Managing Your Cash Flow

Lending to SMEs under EFG scheme plummets

2 min read

13 September 2011

Lending under the government’s flagship Enterprise Finance Guarantee (EFG) has nose-dived, according to a report out this week.

The value of loans offered under the Enterprise Finance Guarantee scheme fell to £433m in the 12 months to the end of June 2011, down from £742m during the previous 12-month period, says independent finance provider Syscap. That’s a drop of 42 per cent. 

Click on the chart below to enlarge.

In the most recent quarter (April to June 2011), just £93.1m worth of loans were offered to small businesses under the Enterprise Finance Guarantee scheme, down from a peak of £254.9m in same quarter of 2009.  

If that trend continues, the government is unlikely to reach the £600m allocated for additional lending under the scheme between April 1, 2011 and March 31, 2012.
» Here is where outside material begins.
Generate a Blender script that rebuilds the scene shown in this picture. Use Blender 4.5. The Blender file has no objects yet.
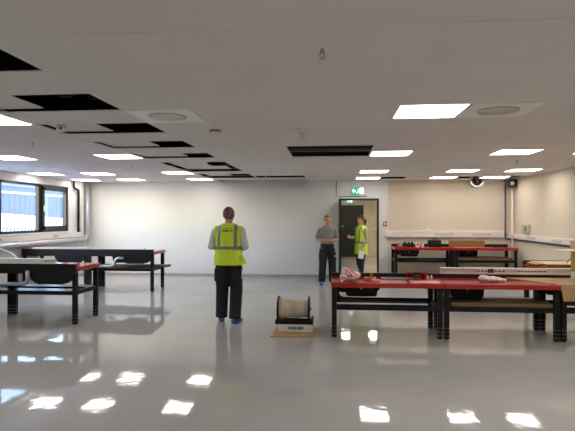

The Enterprise Finance Guarantee scheme was announced in November 2008, and was designed to increase the availability of finance for SMEs. Under the scheme, the government guarantees 75 per cent of the value of lending in an individual loan to a business with a turnover of less than £25m. The Enterprise Finance Guarantee scheme itself is capped at 9.225 per cent of total funds lent out by each finance provider. 

The scheme allows invoice financing but excludes lease financing.  

“With economic performance in the last two quarters looking lacklustre and the on-going Eurozone crisis continuing to erode business confidence, an expansion of lending under the Enterprise Finance Guarantee scheme is urgently needed to help put the economy and job creation firmly back on the growth track,” comments Philip White, chief executive of Syscap. “But with the value of Enterprise Finance Guarantee loans offered during the first quarter of this financial year so low, it’s looking highly unlikely that the scheme will make much of an inroad into the £600m that has been put aside for it.

“One reason for this may be that the scheme still excludes leasing – which is a crucial source of financing for SMEs for many reasons – not least because it is used by businesses to acquire new IT and machinery. It is exactly the kind of capital investment that we need to start a sustainable recovery.”